OK, I know I'm still in my twenties (two good years left!) because when God does something really awesome in my life, I want to say, "God, you are so freakin' cool!" That just seems so wrong, but He knows my heart.
I have been having a REALLY hard week. Everything reminds me of H's betrayal. I want to run around the block screaming at the top of my lungs, but of course I don't. So instead I just snap at my family, and then apologize, and then snap, and then apologize, and then snap...
But I've learned a huge lesson these last couple of days, and I'm so excited to share! When Satan grabs me by my hair and shoves me in front of the mirror of my painful past, I have a new recourse. I say, "Yes, I remember that! I was there, and it hurt A LOT. Now I'm going to see how many people I can find who are going through that today, and try to comfort them, and pray for them."
I am NOT a "Satan take that!" person.
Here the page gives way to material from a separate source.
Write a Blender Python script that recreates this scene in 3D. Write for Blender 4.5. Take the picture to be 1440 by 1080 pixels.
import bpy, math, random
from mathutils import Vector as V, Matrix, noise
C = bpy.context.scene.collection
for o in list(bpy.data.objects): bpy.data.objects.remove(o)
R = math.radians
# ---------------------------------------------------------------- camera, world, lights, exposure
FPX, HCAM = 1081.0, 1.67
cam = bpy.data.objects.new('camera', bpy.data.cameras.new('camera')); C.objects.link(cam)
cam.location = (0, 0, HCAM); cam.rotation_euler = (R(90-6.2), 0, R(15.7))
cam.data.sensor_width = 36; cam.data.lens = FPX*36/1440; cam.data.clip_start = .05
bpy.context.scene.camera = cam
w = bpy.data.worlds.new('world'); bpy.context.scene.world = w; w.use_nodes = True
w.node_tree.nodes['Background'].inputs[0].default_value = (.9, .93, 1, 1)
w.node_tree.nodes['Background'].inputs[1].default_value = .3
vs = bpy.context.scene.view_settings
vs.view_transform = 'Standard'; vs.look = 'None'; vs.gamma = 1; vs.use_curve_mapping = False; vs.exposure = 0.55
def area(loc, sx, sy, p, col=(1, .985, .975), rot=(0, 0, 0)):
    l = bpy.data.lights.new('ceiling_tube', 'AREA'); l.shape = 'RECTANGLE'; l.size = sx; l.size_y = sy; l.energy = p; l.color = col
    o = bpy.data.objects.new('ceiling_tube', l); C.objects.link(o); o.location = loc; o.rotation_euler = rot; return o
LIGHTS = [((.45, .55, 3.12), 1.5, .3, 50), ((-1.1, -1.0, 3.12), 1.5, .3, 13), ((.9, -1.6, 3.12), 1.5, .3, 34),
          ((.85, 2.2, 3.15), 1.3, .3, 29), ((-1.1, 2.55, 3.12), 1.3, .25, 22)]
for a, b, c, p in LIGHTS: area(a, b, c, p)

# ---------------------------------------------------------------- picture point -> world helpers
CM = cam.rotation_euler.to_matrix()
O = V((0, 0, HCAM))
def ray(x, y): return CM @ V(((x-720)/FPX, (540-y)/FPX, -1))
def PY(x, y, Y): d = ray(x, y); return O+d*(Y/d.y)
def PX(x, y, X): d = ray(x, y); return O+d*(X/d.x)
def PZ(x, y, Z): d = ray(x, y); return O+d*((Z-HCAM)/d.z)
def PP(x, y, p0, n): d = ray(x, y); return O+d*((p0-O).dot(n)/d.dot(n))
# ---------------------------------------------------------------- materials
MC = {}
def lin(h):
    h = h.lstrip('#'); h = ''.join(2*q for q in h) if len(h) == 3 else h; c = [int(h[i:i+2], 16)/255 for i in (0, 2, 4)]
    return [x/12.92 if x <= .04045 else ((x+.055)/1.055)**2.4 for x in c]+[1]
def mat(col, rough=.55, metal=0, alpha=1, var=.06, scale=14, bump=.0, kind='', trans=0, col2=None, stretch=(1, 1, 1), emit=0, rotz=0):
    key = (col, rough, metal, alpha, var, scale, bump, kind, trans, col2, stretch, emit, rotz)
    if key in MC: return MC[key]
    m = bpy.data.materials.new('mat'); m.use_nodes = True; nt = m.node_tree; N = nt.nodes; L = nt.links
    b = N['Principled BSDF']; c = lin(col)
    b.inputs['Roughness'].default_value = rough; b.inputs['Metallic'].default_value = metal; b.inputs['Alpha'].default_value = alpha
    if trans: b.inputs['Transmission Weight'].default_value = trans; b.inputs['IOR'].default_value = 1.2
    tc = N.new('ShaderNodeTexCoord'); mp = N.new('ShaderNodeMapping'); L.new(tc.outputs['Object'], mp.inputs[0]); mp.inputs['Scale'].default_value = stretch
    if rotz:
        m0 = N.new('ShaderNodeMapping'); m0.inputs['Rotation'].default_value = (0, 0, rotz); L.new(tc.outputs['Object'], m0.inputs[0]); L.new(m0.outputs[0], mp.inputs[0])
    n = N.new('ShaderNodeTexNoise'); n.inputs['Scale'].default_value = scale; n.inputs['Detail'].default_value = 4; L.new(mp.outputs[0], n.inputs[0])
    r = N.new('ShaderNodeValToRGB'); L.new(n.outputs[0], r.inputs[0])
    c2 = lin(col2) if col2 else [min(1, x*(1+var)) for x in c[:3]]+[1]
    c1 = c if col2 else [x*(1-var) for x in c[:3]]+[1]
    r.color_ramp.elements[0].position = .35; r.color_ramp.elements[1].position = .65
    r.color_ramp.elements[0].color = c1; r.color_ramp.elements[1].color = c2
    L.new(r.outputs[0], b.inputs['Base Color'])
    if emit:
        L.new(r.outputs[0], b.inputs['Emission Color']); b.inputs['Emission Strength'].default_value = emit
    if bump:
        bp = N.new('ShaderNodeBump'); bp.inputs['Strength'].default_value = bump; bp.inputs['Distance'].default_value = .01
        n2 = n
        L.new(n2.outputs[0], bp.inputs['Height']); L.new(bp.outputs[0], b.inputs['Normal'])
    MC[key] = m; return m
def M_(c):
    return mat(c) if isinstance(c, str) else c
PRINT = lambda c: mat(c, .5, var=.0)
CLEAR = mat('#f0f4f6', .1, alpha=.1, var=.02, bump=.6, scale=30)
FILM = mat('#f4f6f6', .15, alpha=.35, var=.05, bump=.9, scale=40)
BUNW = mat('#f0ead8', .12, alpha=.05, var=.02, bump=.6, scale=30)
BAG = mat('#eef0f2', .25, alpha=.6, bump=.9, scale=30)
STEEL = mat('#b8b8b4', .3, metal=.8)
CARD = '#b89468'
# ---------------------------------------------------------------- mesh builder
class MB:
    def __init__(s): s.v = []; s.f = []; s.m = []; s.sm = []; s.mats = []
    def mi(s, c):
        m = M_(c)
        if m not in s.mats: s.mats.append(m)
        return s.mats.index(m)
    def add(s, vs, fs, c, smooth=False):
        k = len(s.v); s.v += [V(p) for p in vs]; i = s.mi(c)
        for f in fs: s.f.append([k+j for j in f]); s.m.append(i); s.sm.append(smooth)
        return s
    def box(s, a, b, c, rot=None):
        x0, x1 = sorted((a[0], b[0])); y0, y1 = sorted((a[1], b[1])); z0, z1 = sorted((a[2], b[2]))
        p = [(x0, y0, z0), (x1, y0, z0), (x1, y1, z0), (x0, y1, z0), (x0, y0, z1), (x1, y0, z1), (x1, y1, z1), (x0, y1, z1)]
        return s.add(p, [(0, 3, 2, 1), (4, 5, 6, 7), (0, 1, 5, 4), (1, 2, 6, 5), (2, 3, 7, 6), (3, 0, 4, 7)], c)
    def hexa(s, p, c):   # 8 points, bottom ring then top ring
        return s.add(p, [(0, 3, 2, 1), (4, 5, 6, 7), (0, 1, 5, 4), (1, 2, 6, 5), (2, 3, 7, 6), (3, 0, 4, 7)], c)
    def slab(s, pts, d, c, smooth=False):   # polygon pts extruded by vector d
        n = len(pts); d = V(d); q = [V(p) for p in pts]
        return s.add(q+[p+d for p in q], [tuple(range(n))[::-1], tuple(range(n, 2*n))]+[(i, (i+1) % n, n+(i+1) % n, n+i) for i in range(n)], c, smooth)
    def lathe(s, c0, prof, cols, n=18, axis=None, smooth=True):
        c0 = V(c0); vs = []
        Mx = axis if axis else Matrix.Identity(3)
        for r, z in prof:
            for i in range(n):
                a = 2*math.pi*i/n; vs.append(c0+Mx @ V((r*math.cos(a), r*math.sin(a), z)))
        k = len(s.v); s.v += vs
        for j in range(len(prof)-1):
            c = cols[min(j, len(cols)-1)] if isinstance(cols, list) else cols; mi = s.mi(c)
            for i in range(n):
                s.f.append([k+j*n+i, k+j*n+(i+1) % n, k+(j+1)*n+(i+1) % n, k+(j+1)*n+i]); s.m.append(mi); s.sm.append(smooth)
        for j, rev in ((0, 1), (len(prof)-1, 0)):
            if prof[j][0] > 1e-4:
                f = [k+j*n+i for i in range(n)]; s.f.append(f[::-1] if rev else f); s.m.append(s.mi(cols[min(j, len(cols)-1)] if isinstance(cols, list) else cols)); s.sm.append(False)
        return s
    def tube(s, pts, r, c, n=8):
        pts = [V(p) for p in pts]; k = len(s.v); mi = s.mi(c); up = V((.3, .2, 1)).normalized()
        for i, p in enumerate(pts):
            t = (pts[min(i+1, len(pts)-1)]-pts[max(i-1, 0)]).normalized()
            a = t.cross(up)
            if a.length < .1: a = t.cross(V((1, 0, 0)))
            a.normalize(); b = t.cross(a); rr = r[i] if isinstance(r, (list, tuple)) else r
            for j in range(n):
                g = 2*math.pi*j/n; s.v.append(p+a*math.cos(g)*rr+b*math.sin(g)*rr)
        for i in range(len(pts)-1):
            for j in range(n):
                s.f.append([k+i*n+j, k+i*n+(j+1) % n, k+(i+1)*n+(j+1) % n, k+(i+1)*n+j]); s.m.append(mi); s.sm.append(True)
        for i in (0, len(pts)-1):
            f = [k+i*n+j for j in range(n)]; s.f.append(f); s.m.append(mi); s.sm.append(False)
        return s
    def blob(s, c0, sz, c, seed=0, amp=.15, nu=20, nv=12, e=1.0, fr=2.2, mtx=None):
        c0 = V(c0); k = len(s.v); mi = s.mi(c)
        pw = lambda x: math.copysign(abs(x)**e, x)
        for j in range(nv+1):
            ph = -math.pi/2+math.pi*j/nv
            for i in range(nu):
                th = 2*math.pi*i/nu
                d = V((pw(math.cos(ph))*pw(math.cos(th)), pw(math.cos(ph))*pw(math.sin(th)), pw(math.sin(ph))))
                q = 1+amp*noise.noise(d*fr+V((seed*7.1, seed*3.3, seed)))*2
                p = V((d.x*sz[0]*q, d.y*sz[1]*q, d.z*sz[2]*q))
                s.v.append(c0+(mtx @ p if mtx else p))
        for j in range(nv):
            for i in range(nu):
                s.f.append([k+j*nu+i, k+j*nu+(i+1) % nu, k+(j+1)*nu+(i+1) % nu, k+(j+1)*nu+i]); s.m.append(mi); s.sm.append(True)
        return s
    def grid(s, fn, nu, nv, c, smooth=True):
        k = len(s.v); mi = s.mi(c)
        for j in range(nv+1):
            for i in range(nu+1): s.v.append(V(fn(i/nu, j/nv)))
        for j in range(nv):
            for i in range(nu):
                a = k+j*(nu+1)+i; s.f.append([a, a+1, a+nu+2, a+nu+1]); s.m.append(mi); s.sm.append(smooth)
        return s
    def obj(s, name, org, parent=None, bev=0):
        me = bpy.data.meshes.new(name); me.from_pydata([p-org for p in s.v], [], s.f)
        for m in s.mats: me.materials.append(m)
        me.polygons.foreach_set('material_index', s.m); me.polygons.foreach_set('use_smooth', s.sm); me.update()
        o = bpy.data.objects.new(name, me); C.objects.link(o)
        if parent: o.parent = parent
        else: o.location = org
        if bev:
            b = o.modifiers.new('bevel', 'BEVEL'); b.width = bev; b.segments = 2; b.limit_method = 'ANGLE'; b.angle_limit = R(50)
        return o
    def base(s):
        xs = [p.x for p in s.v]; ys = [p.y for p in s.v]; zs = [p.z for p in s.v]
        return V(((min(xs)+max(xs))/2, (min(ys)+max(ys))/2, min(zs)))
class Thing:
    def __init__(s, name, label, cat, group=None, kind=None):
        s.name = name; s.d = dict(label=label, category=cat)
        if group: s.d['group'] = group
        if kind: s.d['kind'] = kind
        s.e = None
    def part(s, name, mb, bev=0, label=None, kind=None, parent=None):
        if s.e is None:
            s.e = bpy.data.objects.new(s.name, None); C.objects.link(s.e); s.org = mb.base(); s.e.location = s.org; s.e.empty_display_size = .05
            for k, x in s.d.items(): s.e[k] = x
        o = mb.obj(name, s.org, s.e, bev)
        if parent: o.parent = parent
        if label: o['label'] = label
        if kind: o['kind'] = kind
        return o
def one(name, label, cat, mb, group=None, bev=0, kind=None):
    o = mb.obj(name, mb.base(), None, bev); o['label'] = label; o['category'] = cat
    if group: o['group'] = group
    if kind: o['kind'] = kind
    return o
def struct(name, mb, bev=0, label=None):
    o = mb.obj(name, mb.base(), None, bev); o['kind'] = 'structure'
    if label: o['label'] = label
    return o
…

NOOO, not at all. I know that he has power, and I don't mess around with that. But I have to stop letting him beat me up. So that's the new plan! Like it?? I like it!
Yesterday, in line with the new plan, I felt led to write the following to a suffering sister. I thought I'd share it, so maybe it can be a blessing to others. I hope so anyway.
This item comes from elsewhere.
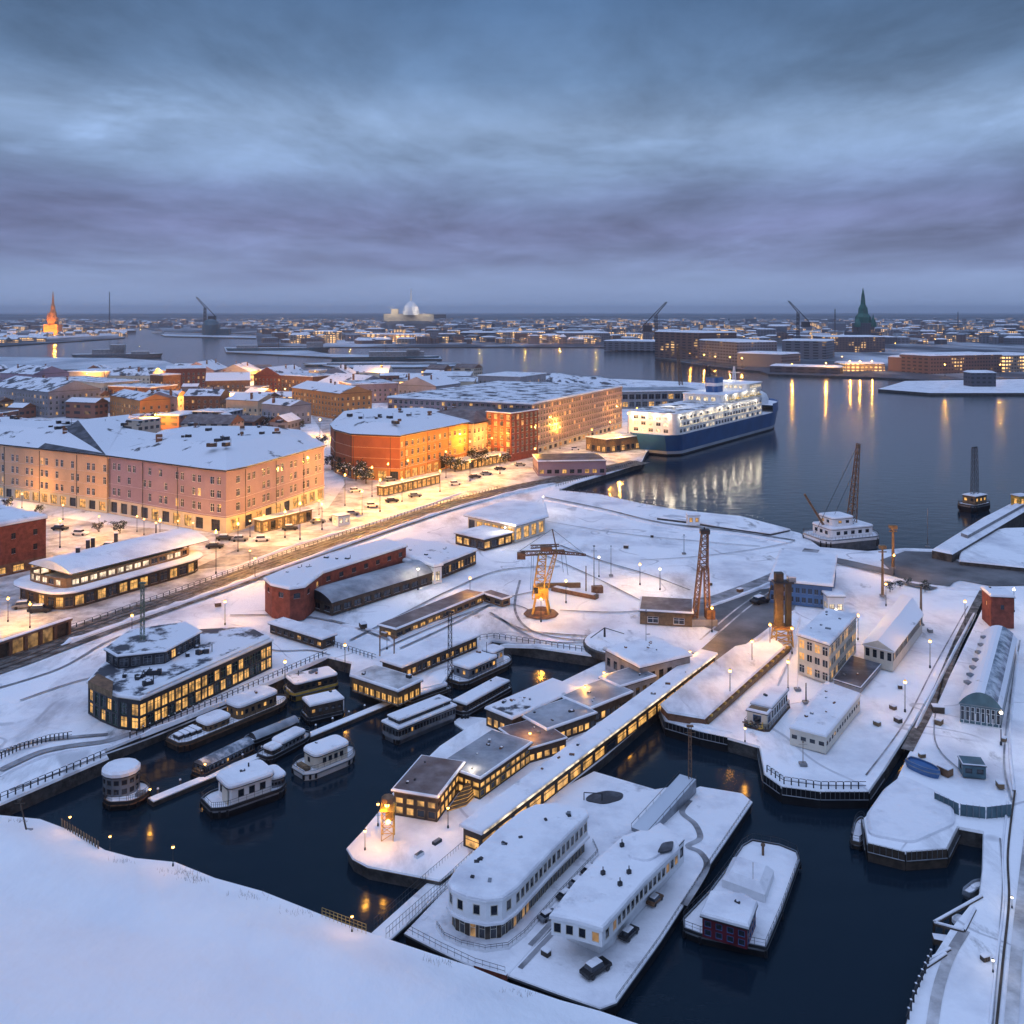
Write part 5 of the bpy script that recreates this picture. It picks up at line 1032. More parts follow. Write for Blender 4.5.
# --- small red cabined houseboat
p = PP([(683, 920), (684, 930), (700, 936), (766, 950), (782, 912), (800, 862), (797, 853), (780, 846), (752, 841), (742, 847), (728, 868), (710, 892)], 0.9)
rc = thing('houseboat', 'snow covered houseboat with dark red cabin moored right of the white barges', 'houseboat', V3(cen(p), 0)); hull(rc, p, 0.9, off=rc.location, strake='grey_metal', bul=0.25)
cabin(rc, offset(ccw(PP([(701, 917), (748, 930), (757, 906), (744, 898), (711, 895)], 2.9)), -0.1), 1.0, 1.9, 'red_paint', ((0.12, 0.42), (0.55, 0.85)), 0.8, 0.62, 0.0, th=0.45, over=0.2, off=rc.location, frame='blue_paint', litm='lit_window_dim')
tq = ccw(PP([(722, 887), (765, 903), (774, 878), (733, 865)], 1.0)); mb = MB('white_paint', 'snow'); c0 = (tq[0] + tq[1]) / 2
mb.ring(tq, 1.0, tq, 1.8, 'white_paint'); tq2 = offset(tq, -0.7); mb.ring(tq, 1.8, tq2, 2.5, 'snow'); mb.poly(tq2, 2.5, 'snow'); mb.build('canopy', rc, rc.location)
c_ = G(763, 855, 1.0); small(rc, 'mooring_post', lambda m: m.lathe([(0.14, 0), (0.14, 1.0), (0.24, 1.02), (0.24, 1.2)], tuple(c_), 8, 'rust_metal'), rc.location); c_ = G(753, 880, 2.4); small(rc, 'mast', lambda m: m.tube(c_, c_ + Vector((0, 0, 1.8)), 0.025), rc.location)

# --- big blue and white ferry
A_, B_ = Vector((57, 397)), Vector((139, 512)); d_ = B_ - A_; L = d_.length; c_ = (A_ + B_) / 2
fe = thing('ferry', 'large lit passenger ferry with navy hull and white decks moored at the quay', 'ferry', V3(c_, 0), math.atan2(d_.y, d_.x))
FW = 24.0
def fout(Lh, W, b=0.22, s=0.05): return boat_outline(Lh, W, bow=b, stern=s, p=2.0)
o0, o1 = fout(L * 0.95, FW * 0.92), fout(L, FW)
mb = MB('navy_paint', 'white_paint', 'black_hull'); mb.ring(fout(L * 0.93, FW * 0.88), -1, o0, 0.7, 'black_hull'); mb.ring(o0, 0.7, [a.lerp(b, 0.2) for a, b in zip(o0, o1)], 2.0, 'ice'); mb.ring([a.lerp(b, 0.2) for a, b in zip(o0, o1)], 2.0, o1, 9.0, 'navy_paint'); mb.poly(o1, 9.0, 'white_paint'); mb.build('hull', fe)
sup = [q for q in rounded(rect(L * 0.70, FW - 0.6, -L * 0.135), 3, 4)]
cabin(fe, sup, 9.02, 8.4, 'white_paint', ((0.08, 0.26), (0.40, 0.58), (0.70, 0.88)), 3.2, 2.2, 0.5, top='roof_snow_patchy', th=0.5, over=0.1, litm='lit_white', frame='white_paint', mull=1, name='passenger_decks', wname='sun_deck', eave='white_paint')
cabin(fe, rounded(rect(L * 0.34, FW - 3, L * 0.05), 3, 4), 18.0, 3.6, 'white_paint', ((0.25, 0.75),), 3.0, 2.2, 0.95, top='snow', th=0.4, over=0.4, litm='lit_white', name='upper_deck', wname='upper_roof', eave='white_paint')
cabin(fe, rounded(rect(L * 0.14, FW - 2, L * 0.15), 2.5, 4), 22.0, 3.0, 'white_paint', ((0.35, 0.8),), 2.2, 1.8, 0.9, top='snow', th=0.3, over=0.5, litm='lit_white', name='bridge', wname='bridge_roof', eave='white_paint')
mb = MB('navy_paint', 'white_paint'); fo = boat_outline(L, FW, 0.22, 0.05); bowp = [q for q in fo if q.x > L * 0.215]; bb = MB('navy_paint')
for a, b in zip(bowp, bowp[1:]): bb.face([V3(a, 9.0), V3(b, 9.0), V3(b * 0.995, 13.5), V3(a * 0.995, 13.5)], 'blue_paint')
bb.poly(ccw([q * 0.995 for q in bowp]), 12.6, 'snow'); bb.build('bow_bulwark', fe)
mb = MB('white_paint'); mb.lathe([(7, 0), (7.2, 2.5), (6.2, 5), (3.5, 6.6), (0.3, 7)], (L * 0.34, 0, 12.6), 16); mb.build('bow_dome', fe, smooth_=True)
mb = MB('navy_paint', 'white_paint'); mb.prism(rounded(rect(9, 6, -L * 0.02), 2, 4), 21.9, 29, 'navy_paint', 'dark_metal'); mb.prism(offset(ccw(rounded(rect(9, 6, -L * 0.02), 2, 4)), 0.1), 25, 26.5, 'white_paint'); mb.build('funnel', fe)
mb = MB('white_paint'); mb.lattice((L * 0.15, 0, 25.2), (L * 0.15, 0, 33), 1.6, 0.5, 6, 0.12); mb.tube((L * 0.15, -3, 30), (L * 0.15, 3, 30), 0.15); mb.build('radar_mast', fe)
for k in range(5):
    for s_ in (-1, 1):
        mb = MB('white_paint', 'yellow_metal'); x = -L * 0.06 + k * 8.5; y = s_ * (FW / 2 - 1.0); mb.lathe([(0.2, 0), (1.1, 0.5), (1.25, 1.3)], (0, 0, 0), 10, 'white_paint'); mb.lathe([(1.25, 1.3), (0.8, 1.8), (0.1, 2.0)], (0, 0, 0), 10, 'yellow_metal'); o = mb.build('lifeboat', fe); o.location = (x, y, 18.1); o.scale = (2.4, 0.9, 0.9)
mb = MB('dark_metal')
for q0, q1 in zip(sup, sup[1:] + sup[:1]): mb.tube(V3(q0, 19.0), V3(q1, 19.0), 0.07, n=4)
mb.build('railing', fe)
mb = MB('lit_white')
for s_ in (-1, 1):
    for z_ in (12.3, 15.2): mb.box((-L * 0.135, s_ * (FW / 2 - 0.27), z_), (L * 0.66, 0.06, 0.22), 'lit_white')
mb.build('deck_light', fe)
DL = [(-L * 0.46 + k * L * 0.075, -FW / 2 - 1.0, 16.9) for k in range(9)] + [(-L * 0.485 - 1.4, y_, 16.9) for y_ in (-8, -2.5, 3, 8.5)] + [(-L * 0.10 + k * L * 0.08, -FW / 2 + 0.2, 21.9) for k in range(4)]
for x, y, z in DL:
    lm = MB('white_paint', 'lit_white'); lm.tube((x, y * 0.94 if abs(y) > 9 else y, z + 0.3), (x, y, z + 0.3), 0.06, n=5, m='white_paint'); lm.lathe([(0.25, 0), (0.25, 0.2), (0.1, 0.28)], (x, y, z), 8, 'lit_white'); lm.build('deck_lamp', fe)
    l = bpy.data.objects.new('lamp_light', light_data(330, (1.0, 0.86, 0.64), 0.35)); COL.objects.link(l); l.parent = fe; l.location = (x, y - (0.5 if y < -9 else 0), z - 0.5)
for (x, y, z, pw, rd) in ((L * 0.02, 2, 27, 2200, 1.0), (L * 0.2, 5, 28, 2200, 1.0), (-L * 0.3, 3, 24, 1800, 1.0)):
    l = bpy.data.objects.new('lamp_light', light_data(pw, (1.0, 0.84, 0.60), rd)); COL.objects.link(l); l.parent = fe; l.location = (x, y, z)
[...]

Oh how I wish I did not understand your emotions!! I have been there so recently sista! Of course I worry, all the time, that I will end back there some day, but I know that I won't! You know why?..."And we rejoice in the hope of the glory of God. Not only so, but we also rejoice in our SUFFERINGS, because we know that suffering produces perseverance; perseverance, character; and character, hope. And hope does not disappoint us..."
I love this verse so much, because it doesn't just promise us reward for suffering FOR Christ (persecution), but for suffering as a Christian, in any area of our lives. This is so important to me, because I've never really been persecuted for my beliefs. But oh how I have suffered!
While the Bible promises us what suffering can do, it is not *guaranteed* to produce this good in us. It can also do the opposite. We have to grieve, we have to get angry; we have to scream, and to cry, and maybe even to throw a dish or two. But we do not have to stay there!! There are awesome rewards just waiting for us on the other-side of this suffering, even BECAUSE of this suffering (although I don't think it's necessary to thank our husbands!). Will our husbands be there? Maybe, maybe not. I hope so.
I don't want to "recover," I want to grow!